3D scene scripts
[BEGIN]

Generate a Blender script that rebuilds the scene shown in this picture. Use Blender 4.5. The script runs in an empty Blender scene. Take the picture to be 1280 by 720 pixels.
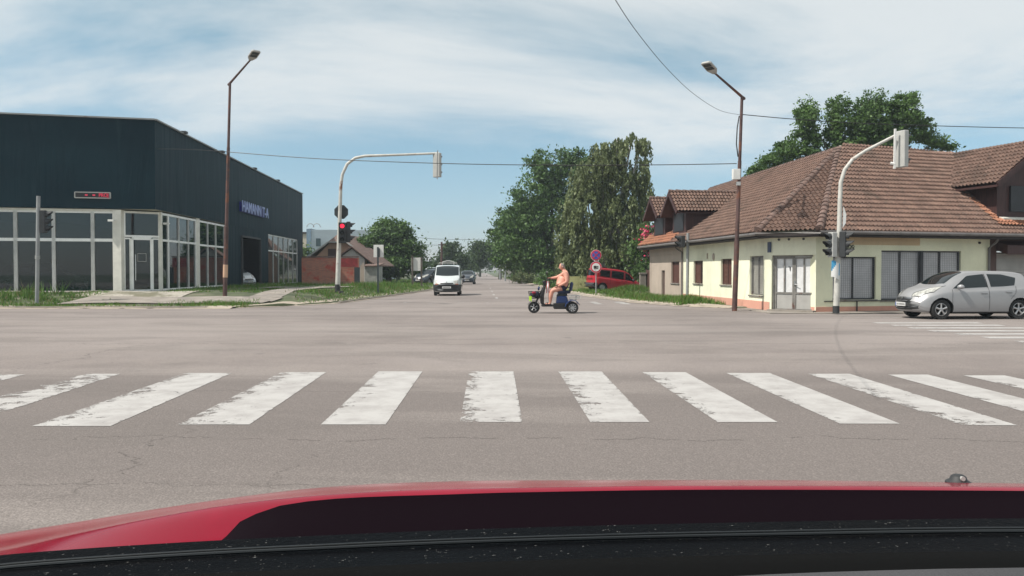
import bpy, bmesh, math, random
import numpy as np
from mathutils import Vector, Matrix
from mathutils.bvhtree import BVHTree
random.seed(7); rng = np.random.default_rng(11)
R = math.radians
scene = bpy.context.scene
C = scene.collection
# ------------------------------------------------------------------ camera
PITCH = math.atan(22/1000); H = 1.5
cam_d = bpy.data.cameras.new('camera'); cam = bpy.data.objects.new('camera', cam_d); C.objects.link(cam)
cam.location = (0, 0, H); cam.rotation_euler = (math.pi/2 - PITCH, 0, 0)
cam_d.sensor_width = 36; cam_d.lens = 28.125; cam_d.clip_start = 0.05; cam_d.clip_end = 5000
scene.camera = cam
scene.view_settings.view_transform = 'Standard'; scene.view_settings.look = 'None'
scene.view_settings.exposure = 0.12; scene.view_settings.gamma = 1
SUN_EL = R(52); SUN_A = R(19)           # to the left and a little behind the camera
S = Vector((-math.cos(SUN_A)*math.cos(SUN_EL), -math.sin(SUN_A)*math.cos(SUN_EL), math.sin(SUN_EL)))
w = bpy.data.worlds.new('World'); scene.world = w; w.use_nodes = True
nt = w.node_tree; nt.nodes.clear()
def wn(t, **k):
    n = nt.nodes.new(t)
    for a, b in k.items(): setattr(n, a, b)
    return n
sky = wn('ShaderNodeTexSky', sky_type='NISHITA', sun_disc=False)
sky.sun_elevation = SUN_EL; sky.sun_rotation = math.atan2(S.x, S.y); sky.air_density = 1.0; sky.dust_density = 0.3; sky.ozone_density = 2.5; sky.altitude = 50
tc = wn('ShaderNodeTexCoord'); sep = wn('ShaderNodeSeparateXYZ'); nt.links.new(tc.outputs['Generated'], sep.inputs[0])
def wm(op, a, b=None, c=None, clamp=False):
    n = wn('ShaderNodeMath', operation=op); n.use_clamp = clamp
    for i, v in enumerate((a, b, c)):
        if v is None: continue
        if isinstance(v, (int, float)): n.inputs[i].default_value = v
        else: nt.links.new(v, n.inputs[i])
    return n.outputs[0]
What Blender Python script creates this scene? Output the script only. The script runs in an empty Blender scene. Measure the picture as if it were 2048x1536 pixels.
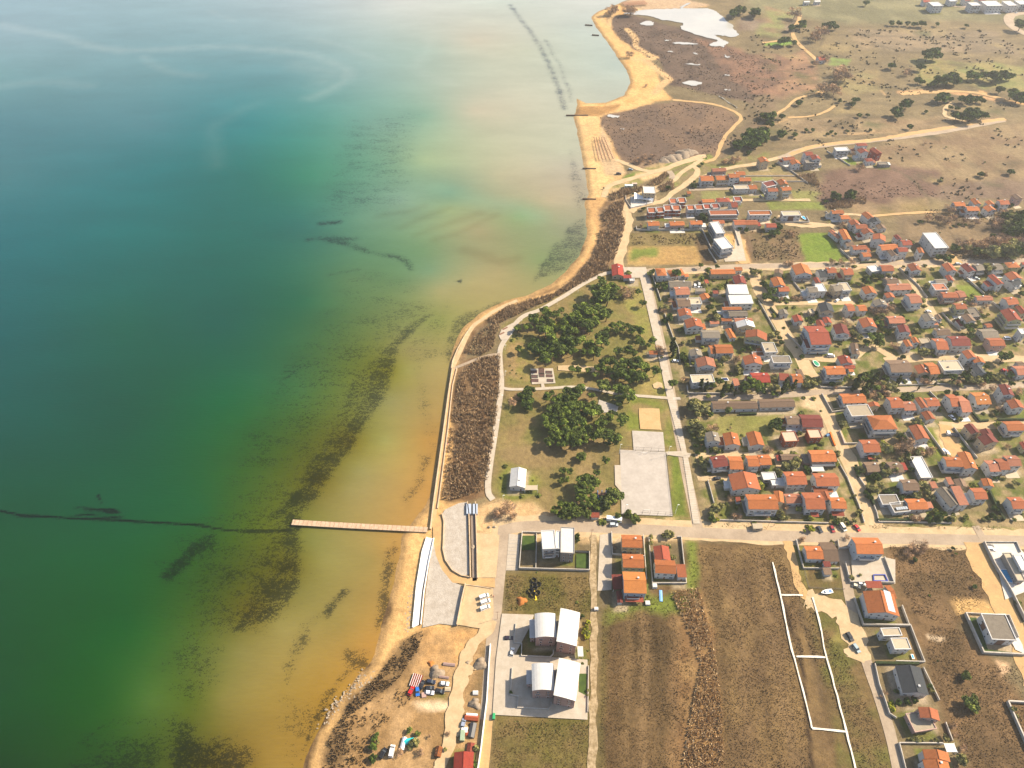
import bpy, bmesh, math, random
import numpy as np
from mathutils import Vector, Matrix
random.seed(7); rng = np.random.default_rng(7)
scene = bpy.context.scene
COL = bpy.data.collections.new("place"); scene.collection.children.link(COL)
R = math.radians

# ------------------------------------------------------------------ camera, sky, sun, exposure
CAM_H, PITCH, FPX = 330.0, R(47.0), 1420.0
cd = bpy.data.cameras.new("camera"); cam = bpy.data.objects.new("camera", cd); scene.collection.objects.link(cam)
cam.location = (0, 0, CAM_H); cam.rotation_euler = (R(90) - PITCH, 0, 0)
cd.sensor_width = 36.0; cd.lens = FPX / 2048 * 36.0; cd.clip_start = 1.0; cd.clip_end = 20000
scene.camera = cam
SUN_EL, SUN_AZ = R(38), R(17)          # sun stands to the right and a little beyond
wd = bpy.data.worlds.new("World"); scene.world = wd; wd.use_nodes = True
nt = wd.node_tree; bg = nt.nodes["Background"]; sk = nt.nodes.new("ShaderNodeTexSky")
sk.sky_type = 'NISHITA'; sk.sun_disc = False; sk.sun_elevation = SUN_EL; sk.sun_rotation = R(90) - SUN_AZ
sk.air_density = 1.0; sk.dust_density = 2.0; sk.ozone_density = 1.0
nt.links.new(sk.outputs[0], bg.inputs[0]); bg.inputs[1].default_value = 0.095
sd = bpy.data.lights.new("sun", 'SUN'); so = bpy.data.objects.new("sun", sd); scene.collection.objects.link(so)
sd.energy = 5.0; sd.angle = R(0.5); sd.color = (1.0, 0.85, 0.64)
sv = Vector((math.cos(SUN_AZ)*math.cos(SUN_EL), math.sin(SUN_AZ)*math.cos(SUN_EL), math.sin(SUN_EL)))
so.rotation_euler = sv.to_track_quat('Z', 'Y').to_euler()
vs = scene.view_settings; vs.view_transform = 'Standard'; vs.look = 'None'; vs.gamma = 1; vs.exposure = 1.27
scene.cycles.max_bounces = 5; scene.cycles.diffuse_bounces = 2; scene.cycles.volume_bounces = 0
scene.cycles.use_denoising = True

# ------------------------------------------------------------------ helpers
SP, CP = math.sin(PITCH), math.cos(PITCH)
def P(x, y, z=0.0):
    "photo pixel (2048x1536) -> point of the world at height z"
    a = (x - 1024) / FPX; b = (768 - y) / FPX
    dx, dy, dz = a, CP + b*SP, -SP + b*CP
    t = (z - CAM_H) / dz
    return Vector((dx*t, dy*t, z))
def PN(x, y):
    a = (x - 1024) / FPX; b = (768 - y) / FPX
    t = -CAM_H / (-SP + b*CP)
    return a*t, (CP + b*SP)*t
def proj(X, Y, z=0.0):
    "world -> photo pixel (numpy)"
    zc = Y*CP + (CAM_H - z)*SP; yc = Y*SP - (CAM_H - z)*CP
    return 1024 + FPX*X/zc, 768 - FPX*yc/zc
def ppm(x, y):
    "photo pixels per metre at a pixel"
    p = P(x, y); return FPX / (p.y*CP + CAM_H*SP)
def lin(c): c = c/255.0; return c/12.92 if c <= 0.04045 else ((c+0.055)/1.055)**2.4
KA = 2.0
def A(r, g, b, k=1.0): return tuple(min(0.85, lin(v)/KA*k) for v in (r, g, b))
S300, = (2048/300.0,)
class Tile:
    def __init__(s, ox, oy, w=300): s.ox, s.oy, s.k = ox, oy, w/2048.0
    def __call__(s, x, y): return s.ox + x*s.k, s.oy + y*s.k
T1, T2, T3 = Tile(1200,500), Tile(1480,500), Tile(1748,500)
TN, TO, TP = Tile(1200,275), Tile(1480,275), Tile(1748,275)
T4, T5, T6 = Tile(1300,700), Tile(1540,700), Tile(1748,700)
TS, TR, TQ = Tile(1380,880), Tile(1600,880), Tile(1748,880)
TL, TB, TF, TQ2 = Tile(980,1030), Tile(1180,1030), Tile(1540,1050), Tile(1748,1050)
TM, TG, TH, TJ = Tile(960,1200), Tile(1748,1160), Tile(1748,1311), Tile(740,1311)
TV, TW = Tile(780,980), Tile(700,1160)
G1, G2 = Tile(980,550,360), Tile(980,780,420)
TU, TX, TY = Tile(1540,1230,408), Tile(1100,0,448), Tile(1500,0,548)
FULL = Tile(0,0,2048)

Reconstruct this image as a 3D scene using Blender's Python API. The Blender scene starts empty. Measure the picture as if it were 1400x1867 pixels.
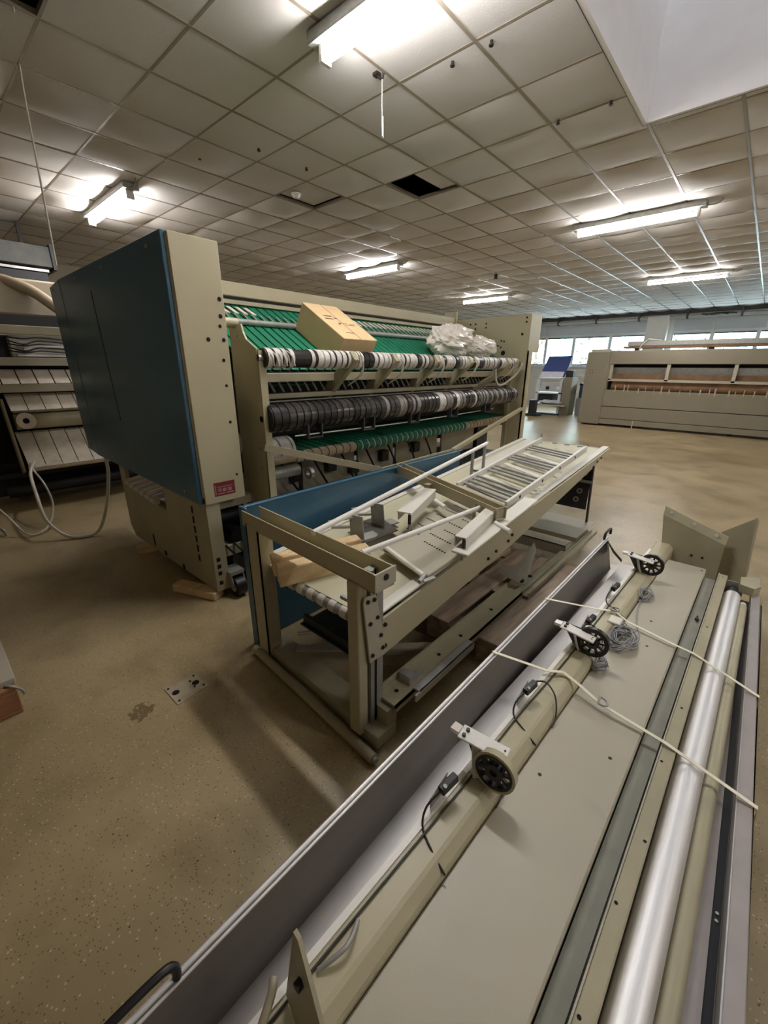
import bpy, math, random
from mathutils import Vector, Matrix, noise as mnoise
random.seed(7)
PI = math.pi
scene = bpy.context.scene
COL = scene.collection

# ------------------------------------------------------------------ camera, world, exposure
CAM_Z = 1.5
CEIL = 3.3756
yaw, pitch, roll = -0.725, 0.340, 0.0069
fwd = Vector((math.sin(yaw)*math.cos(pitch), math.cos(yaw)*math.cos(pitch), -math.sin(pitch)))
rgt = Vector((math.cos(yaw), -math.sin(yaw), 0))
upv = rgt.cross(fwd)
r2 = math.cos(roll)*rgt + math.sin(roll)*upv
u2 = math.cos(roll)*upv - math.sin(roll)*rgt
cd = bpy.data.cameras.new('camera')
cd.sensor_fit = 'VERTICAL'
cd.sensor_height = 36.0
cd.lens = 749.3/1867*36.0
cd.clip_start = 0.02
cam = bpy.data.objects.new('camera', cd)
COL.objects.link(cam)
cam.matrix_world = Matrix(((r2.x, u2.x, -fwd.x, 0), (r2.y, u2.y, -fwd.y, 0), (r2.z, u2.z, -fwd.z, CAM_Z), (0, 0, 0, 1)))
scene.camera = cam

world = bpy.data.worlds.new('sky')
scene.world = world
world.use_nodes = True
bg = world.node_tree.nodes['Background']
bg.inputs['Color'].default_value = (0.76, 0.89, 1.0, 1)
bg.inputs['Strength'].default_value = 8.0
LAMP_STRENGTH = 36.0
scene.view_settings.view_transform = 'Standard'
scene.view_settings.look = 'None'
scene.view_settings.gamma = 1.0
scene.view_settings.use_curve_mapping = False
scene.view_settings.exposure = 1.68
scene.cycles.use_denoising = True
scene.cycles.max_bounces = 8
scene.cycles.diffuse_bounces = 5
scene.cycles.sample_clamp_indirect = 6.0

# ------------------------------------------------------------------ materials
def lin(c):
    o = []
    for v in c:
        v /= 255.0
        o.append(v/12.92 if v <= 0.04045 else ((v+0.055)/1.055)**2.4)
    return (o[0], o[1], o[2], 1.0)

def mat(name, rgb, rough=0.5, metal=0.0, var=0.10, scale=4.0, bump=0.0, bscale=60.0, stretch=None, alpha=None):
    m = bpy.data.materials.new(name)
    m.use_nodes = True
    nt = m.node_tree
    N, L = nt.nodes, nt.links
    b = N['Principled BSDF']
    b.inputs['Roughness'].default_value = rough
    b.inputs['Metallic'].default_value = metal
    c = lin(rgb)
    geo = N.new('ShaderNodeNewGeometry')
    src = geo.outputs['Position']
    if stretch:
        mp = N.new('ShaderNodeMapping')
        mp.inputs['Scale'].default_value = stretch
        L.new(src, mp.inputs['Vector'])
        src = mp.outputs['Vector']
    nz = N.new('ShaderNodeTexNoise')
    nz.inputs['Scale'].default_value = scale
    nz.inputs['Detail'].default_value = 5
    L.new(src, nz.inputs['Vector'])
    rp = N.new('ShaderNodeValToRGB')
    rp.color_ramp.elements[0].position = 0.3
    rp.color_ramp.elements[1].position = 0.7
    rp.color_ramp.elements[0].color = tuple(v*(1-var) for v in c[:3]) + (1,)
    rp.color_ramp.elements[1].color = tuple(min(1, v*(1+var)) for v in c[:3]) + (1,)
    L.new(nz.outputs['Fac'], rp.inputs['Fac'])
    L.new(rp.outputs['Color'], b.inputs['Base Color'])
    if bump:
        n2 = N.new('ShaderNodeTexNoise')
        n2.inputs['Scale'].default_value = bscale
        n2.inputs['Detail'].default_value = 3
        L.new(src, n2.inputs['Vector'])
        bp = N.new('ShaderNodeBump')
        bp.inputs['Strength'].default_value = bump
        bp.inputs['Distance'].default_value = 0.01
        L.new(n2.outputs['Fac'], bp.inputs['Height'])
        L.new(bp.outputs['Normal'], b.inputs['Normal'])
    if alpha is not None:
        b.inputs['Alpha'].default_value = alpha
    return m

def emis(name, rgb, strength):
    m = bpy.data.materials.new(name)
    m.use_nodes = True
    nt = m.node_tree
    nt.nodes.clear()
    e = nt.nodes.new('ShaderNodeEmission')
    e.inputs['Color'].default_value = lin(rgb)
    e.inputs['Strength'].default_value = strength
    o = nt.nodes.new('ShaderNodeOutputMaterial')
    nt.links.new(e.outputs[0], o.inputs[0])
    return m

def glass(name, tint, gloss=0.1):
    m = bpy.data.materials.new(name)
    m.use_nodes = True
    nt = m.node_tree
    nt.nodes.clear()
    t = nt.nodes.new('ShaderNodeBsdfTransparent')
    t.inputs['Color'].default_value = tint
    g = nt.nodes.new('ShaderNodeBsdfGlossy')
    g.inputs['Roughness'].default_value = 0.02
    x = nt.nodes.new('ShaderNodeMixShader')
    x.inputs[0].default_value = gloss
    o = nt.nodes.new('ShaderNodeOutputMaterial')
    nt.links.new(t.outputs[0], x.inputs[1])
    nt.links.new(g.outputs[0], x.inputs[2])
    nt.links.new(x.outputs[0], o.inputs[0])
    return m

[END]

:: Instruction ::
Pictures excluded, repeat the records exactly from their opening line through the line containing "return n.outputs[0]".

:: Result of the exercise ::
Generate a Blender script that rebuilds the scene shown in this picture. Use Blender 4.5. The script runs in an empty Blender scene. Take the picture to be 1280 by 720 pixels.
import bpy, bmesh, math, random
import numpy as np
from mathutils import Vector, Matrix
from mathutils.bvhtree import BVHTree
random.seed(7); rng = np.random.default_rng(11)
R = math.radians
scene = bpy.context.scene
C = scene.collection
# ------------------------------------------------------------------ camera
PITCH = math.atan(22/1000); H = 1.5
cam_d = bpy.data.cameras.new('camera'); cam = bpy.data.objects.new('camera', cam_d); C.objects.link(cam)
cam.location = (0, 0, H); cam.rotation_euler = (math.pi/2 - PITCH, 0, 0)
cam_d.sensor_width = 36; cam_d.lens = 28.125; cam_d.clip_start = 0.05; cam_d.clip_end = 5000
scene.camera = cam
scene.view_settings.view_transform = 'Standard'; scene.view_settings.look = 'None'
scene.view_settings.exposure = 0.12; scene.view_settings.gamma = 1
SUN_EL = R(52); SUN_A = R(19)           # to the left and a little behind the camera
S = Vector((-math.cos(SUN_A)*math.cos(SUN_EL), -math.sin(SUN_A)*math.cos(SUN_EL), math.sin(SUN_EL)))
w = bpy.data.worlds.new('World'); scene.world = w; w.use_nodes = True
nt = w.node_tree; nt.nodes.clear()
def wn(t, **k):
    n = nt.nodes.new(t)
    for a, b in k.items(): setattr(n, a, b)
    return n
sky = wn('ShaderNodeTexSky', sky_type='NISHITA', sun_disc=False)
sky.sun_elevation = SUN_EL; sky.sun_rotation = math.atan2(S.x, S.y); sky.air_density = 1.0; sky.dust_density = 0.3; sky.ozone_density = 2.5; sky.altitude = 50
tc = wn('ShaderNodeTexCoord'); sep = wn('ShaderNodeSeparateXYZ'); nt.links.new(tc.outputs['Generated'], sep.inputs[0])
def wm(op, a, b=None, c=None, clamp=False):
    n = wn('ShaderNodeMath', operation=op); n.use_clamp = clamp
    for i, v in enumerate((a, b, c)):
        if v is None: continue
        if isinstance(v, (int, float)): n.inputs[i].default_value = v
        else: nt.links.new(v, n.inputs[i])
    return n.outputs[0]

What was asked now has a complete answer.